● Given request: Could you repeat, exactly as they stand, the lines between the one with "Recreate this scene" and the one with "S.camera = camo", inclusive, minus the pictures?

## BEGIN Records to process

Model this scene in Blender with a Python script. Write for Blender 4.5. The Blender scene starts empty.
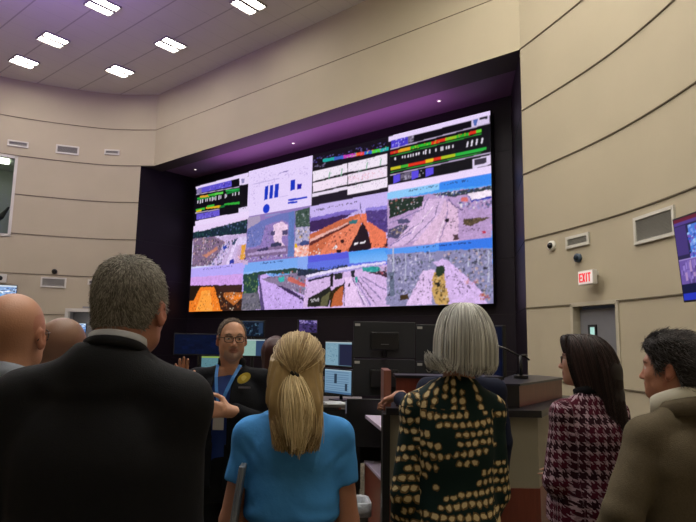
LIGHT_STRENGTH = 41.0
LED_STRENGTH = 1.0
FILL_LAMPS = [('soffit_fill', (-.6, 13.2, 6.2), (-.6, 13.6, 7.0), 8.0, 48, (.75, .28, .9), .3), ('ceiling_fill', (-6.8, 9.4, 8.0), (-7.4, 11.4, 9.4), 3.0, 150, (.42, .25, 1.0)), ('wall_fill', (-2.5, 5.0, 7.0), (3.9, 5.5, 7.6), 2.0, 130, (1, .93, .82))]  # added lamps without fixtures: purple on soffit and ceiling, warm on right wall
import bpy, bmesh, math, random, json
import numpy as np
from mathutils import Vector, Matrix
random.seed(5); rng = np.random.default_rng(5)
C = bpy.context.scene.collection
PI = math.pi

# ------------------------------------------------------------------ helpers
def lin(h):
    if isinstance(h, str):
        h = [int(h[i:i+2], 16)/255 for i in (0, 2, 4)]
    return tuple((c/12.92 if c <= .04045 else ((c+.055)/1.055)**2.4) for c in h[:3])
def tag(o, label=None, cat=None, group=None, kind=None):
    if label: o['label'] = label
    if cat: o['category'] = cat
    if group: o['group'] = group
    if kind: o['kind'] = kind
    return o
def empty(name, loc=(0, 0, 0), rz=0, label=None, cat=None, group=None):
    o = bpy.data.objects.new(name, None); C.objects.link(o)
    o.location = loc; o.rotation_euler = (0, 0, rz); o.empty_display_size = .1
    return tag(o, label, cat, group)
def copy_tree(o, parent=None):
    c = o.copy(); C.objects.link(c)
    if parent is not None: c.parent = parent
    for ch in list(o.children): copy_tree(ch, c)
    return c
MATS = {}
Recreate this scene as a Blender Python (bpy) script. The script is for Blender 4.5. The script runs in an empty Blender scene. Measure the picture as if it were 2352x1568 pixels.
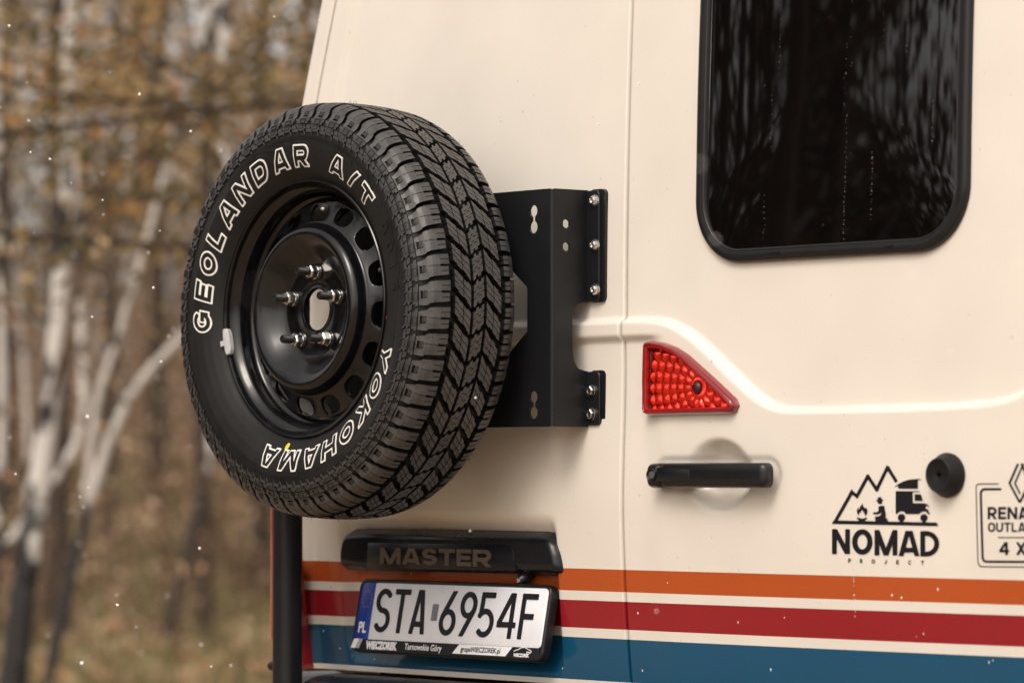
import bpy, math, random
import numpy as np
from mathutils import Vector, Matrix
random.seed(7)
RNG = np.random.default_rng(7)
R = math.radians
S = bpy.context.scene
COL = S.collection

# ------------------------------------------------------------------ camera
W0, H0, FPX = 2352.0, 1568.0, 9117.0            # photo measured on a 2352 px wide copy
THETA = R(50.0)
HORIZ = 1088.0
pitch = math.atan((HORIZ - H0 / 2) / FPX)
RV = np.array([math.cos(THETA), math.sin(THETA), 0.0])
FH = np.array([-math.sin(THETA), math.cos(THETA), 0.0])
FV = FH * math.cos(pitch) + np.array([0, 0, math.sin(pitch)])
UV = np.cross(RV, FV)
CAM_Z = 1.25


def ray(px, py):
    return FV * FPX + RV * (px - W0 / 2) + UV * (H0 / 2 - py)


_r = ray(1438, 1088)
CAM = np.array([0.0, 0.0, CAM_Z]) - _r / FPX * 6.62
CAM[2] = CAM_Z


def P(px, py, Y=0.0):
    """where the sight line of a photo pixel meets the plane y = Y"""
    d = ray(px, py)
    t = (Y - CAM[1]) / d[1]
    return CAM + d * t


def crop(ox, oy, s):
    return lambda cx, cy: ((ox + cx / s) * W0 / 2500.0, (oy + cy / s) * W0 / 2500.0)


cam = bpy.data.cameras.new('camera')
camo = bpy.data.objects.new('camera', cam)
COL.objects.link(camo)
M = Matrix.Identity(4)
for i in range(3):
    M[i][0], M[i][1], M[i][2], M[i][3] = RV[i], UV[i], -FV[i], CAM[i]
camo.matrix_world = M
cam.sensor_width = 36.0
cam.lens = 36.0 * FPX / W0
cam.clip_start = 0.1
cam.clip_end = 500
cam.dof.use_dof = True
cam.dof.focus_distance = 6.66
cam.dof.aperture_fstop = 3.7
cam.dof.aperture_blades = 9
S.camera = camo

# ------------------------------------------------------------------ world, sun, exposure
SUN_AZ, SUN_EL = R(28), R(48)                   # measured from -Y towards +X
world = bpy.data.worlds.new('World')
S.world = world
world.use_nodes = True
nt = world.node_tree
for n in list(nt.nodes):
    nt.nodes.remove(n)
wo = nt.nodes.new('ShaderNodeOutputWorld')
bg = nt.nodes.new('ShaderNodeBackground')
sky = nt.nodes.new('ShaderNodeTexSky')
sky.sky_type = 'NISHITA'
sky.sun_disc = False
sky.sun_elevation = SUN_EL
sky.sun_rotation = math.pi - SUN_AZ
sky.air_density = 1.0
sky.dust_density = 4.0
sky.ozone_density = 1.0
hsv = nt.nodes.new('ShaderNodeHueSaturation')
hsv.inputs['Saturation'].default_value = 0.12
hsv.inputs['Value'].default_value = 1.5
mul = nt.nodes.new('ShaderNodeMix')
mul.data_type = 'RGBA'
mul.blend_type = 'MULTIPLY'
mul.inputs[0].default_value = 1.0
mul.inputs[7].default_value = (1.0, 0.94, 0.875, 1)
nt.links.new(sky.outputs[0], hsv.inputs['Color'])
nt.links.new(hsv.outputs[0], mul.inputs[6])
nt.links.new(mul.outputs[2], bg.inputs['Color'])
bg.inputs['Strength'].default_value = 0.15
nt.links.new(bg.outputs[0], wo.inputs['Surface'])
sun = bpy.data.lights.new('sun', 'SUN')
sun.energy = 1.25
sun.angle = R(20)
sun.color = (1.0, 0.88, 0.74)
suno = bpy.data.objects.new('sun', sun)
COL.objects.link(suno)
sd = Vector((math.sin(SUN_AZ) * math.cos(SUN_EL), -math.cos(SUN_AZ) * math.cos(SUN_EL), math.sin(SUN_EL)))
suno.rotation_euler = sd.to_track_quat('Z', 'Y').to_euler()
suno.location = (6, -6, 12)
S.view_settings.view_transform = 'Standard'
S.view_settings.look = 'None'
S.view_settings.gamma = 1
S.view_settings.use_curve_mapping = False
S.view_settings.exposure = -0.10
S.cycles.use_denoising = True
S.cycles.max_bounces = 8
S.cycles.caustics_reflective = False
S.cycles.caustics_refractive = False
S.cycles.sample_clamp_indirect = 4

# ------------------------------------------------------------------ helpers


class MB:
    """collects vertices and faces, then links them as one mesh object"""

    def __init__(self):
        self.v, self.f, self.m, self.n = [], [], [], 0

    def add(self, verts, faces, mat=0):
        verts = np.asarray(verts, float).reshape(-1, 3)
        b = self.n
        self.v.append(verts)
        self.n += len(verts)
        for q in faces:
            self.f.append(tuple(int(i) + b for i in q))
            self.m.append(mat)

    def grid(self, pts, mat=0, wrap=False, flip=False):
        """pts (n, m, 3)"""
        pts = np.asarray(pts, float)
        n, m = pts.shape[:2]
        I = np.arange(n * m).reshape(n, m)
        if wrap:
            I = np.concatenate([I, I[:, :1]], 1)
        a, b, c, d = I[:-1, :-1], I[:-1, 1:], I[1:, 1:], I[1:, :-1]
        q = np.stack([a, b, c, d] if not flip else [d, c, b, a], -1).reshape(-1, 4)
        self.add(pts.reshape(-1, 3), q.tolist(), mat)

    def box(self, lo, hi, mat=0, T=None):
        x0, y0, z0 = lo
        x1, y1, z1 = hi
        v = np.array([(x0, y0, z0), (x1, y0, z0), (x1, y1, z0), (x0, y1, z0), (x0, y0, z1), (x1, y0, z1), (x1, y1, z1), (x0, y1, z1)])
        if T is not None:
            v = np.array([T(p) for p in v])
        self.add(v, [(0, 3, 2, 1), (4, 5, 6, 7), (0, 1, 5, 4), (1, 2, 6, 5), (2, 3, 7, 6), (3, 0, 4, 7)], mat)

    def tube(self, pts, rad, n=8, mat=0, cap=True):
        pts = np.asarray(pts, float)
        rad = np.broadcast_to(np.asarray(rad, float), (len(pts),))
        rings = []
        up = np.array([0.13, 0.31, 0.94])
        for i in range(len(pts)):
            t = pts[min(i + 1, len(pts) - 1)] - pts[max(i - 1, 0)]
            t = t / (np.linalg.norm(t) + 1e-9)
            u = np.cross(t, up)
            if np.linalg.norm(u) < 0.2:
                u = np.cross(t, np.array([1.0, 0, 0]))
            u /= np.linalg.norm(u)
            w = np.cross(t, u)
            an = np.arange(n) * 2 * math.pi / n
            rings.append(pts[i] + rad[i] * (np.cos(an)[:, None] * u + np.sin(an)[:, None] * w))
        self.grid(np.array(rings), mat, wrap=True)
        if cap:
            b = self.n - n * len(pts)
            self.f.append(tuple(b + i for i in range(n)))
            self.f.append(tuple(self.n - n + i for i in reversed(range(n))))
            self.m += [mat, mat]

    def lathe(self, prof, n=96, mat=0, centre=(0, 0, 0), closed=False):
        """prof list of (axial outward, radius); axis is -y"""
        prof = np.asarray(prof, float)
        an = np.arange(n) * 2 * math.pi / n
        g = np.stack([prof[:, 1][:, None] * np.cos(an), -prof[:, 0][:, None] + 0 * an, prof[:, 1][:, None] * np.sin(an)], -1)
        self.grid(g + np.asarray(centre), mat, wrap=True)

    def build(self, name, mats, parent=None, smooth=True, angle=35, **props):
        me = mesh_from(name, self.v, self.f, self.m)
        return link(name, me, mats, parent, smooth, angle, **props)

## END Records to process

● Written reply:
Recreate this scene as a Blender Python (bpy) script. The script is for Blender 4.5. The script runs in an empty Blender scene. Measure the picture as if it were 2352x1568 pixels.
import bpy, math, random
import numpy as np
from mathutils import Vector, Matrix
random.seed(7)
RNG = np.random.default_rng(7)
R = math.radians
S = bpy.context.scene
COL = S.collection

# ------------------------------------------------------------------ camera
W0, H0, FPX = 2352.0, 1568.0, 9117.0            # photo measured on a 2352 px wide copy
THETA = R(50.0)
HORIZ = 1088.0
pitch = math.atan((HORIZ - H0 / 2) / FPX)
RV = np.array([math.cos(THETA), math.sin(THETA), 0.0])
FH = np.array([-math.sin(THETA), math.cos(THETA), 0.0])
FV = FH * math.cos(pitch) + np.array([0, 0, math.sin(pitch)])
UV = np.cross(RV, FV)
CAM_Z = 1.25


def ray(px, py):
    return FV * FPX + RV * (px - W0 / 2) + UV * (H0 / 2 - py)


_r = ray(1438, 1088)
CAM = np.array([0.0, 0.0, CAM_Z]) - _r / FPX * 6.62
CAM[2] = CAM_Z


def P(px, py, Y=0.0):
    """where the sight line of a photo pixel meets the plane y = Y"""
    d = ray(px, py)
    t = (Y - CAM[1]) / d[1]
    return CAM + d * t


def crop(ox, oy, s):
    return lambda cx, cy: ((ox + cx / s) * W0 / 2500.0, (oy + cy / s) * W0 / 2500.0)


cam = bpy.data.cameras.new('camera')
camo = bpy.data.objects.new('camera', cam)
COL.objects.link(camo)
M = Matrix.Identity(4)
for i in range(3):
    M[i][0], M[i][1], M[i][2], M[i][3] = RV[i], UV[i], -FV[i], CAM[i]
camo.matrix_world = M
cam.sensor_width = 36.0
cam.lens = 36.0 * FPX / W0
cam.clip_start = 0.1
cam.clip_end = 500
cam.dof.use_dof = True
cam.dof.focus_distance = 6.66
cam.dof.aperture_fstop = 3.7
cam.dof.aperture_blades = 9
S.camera = camo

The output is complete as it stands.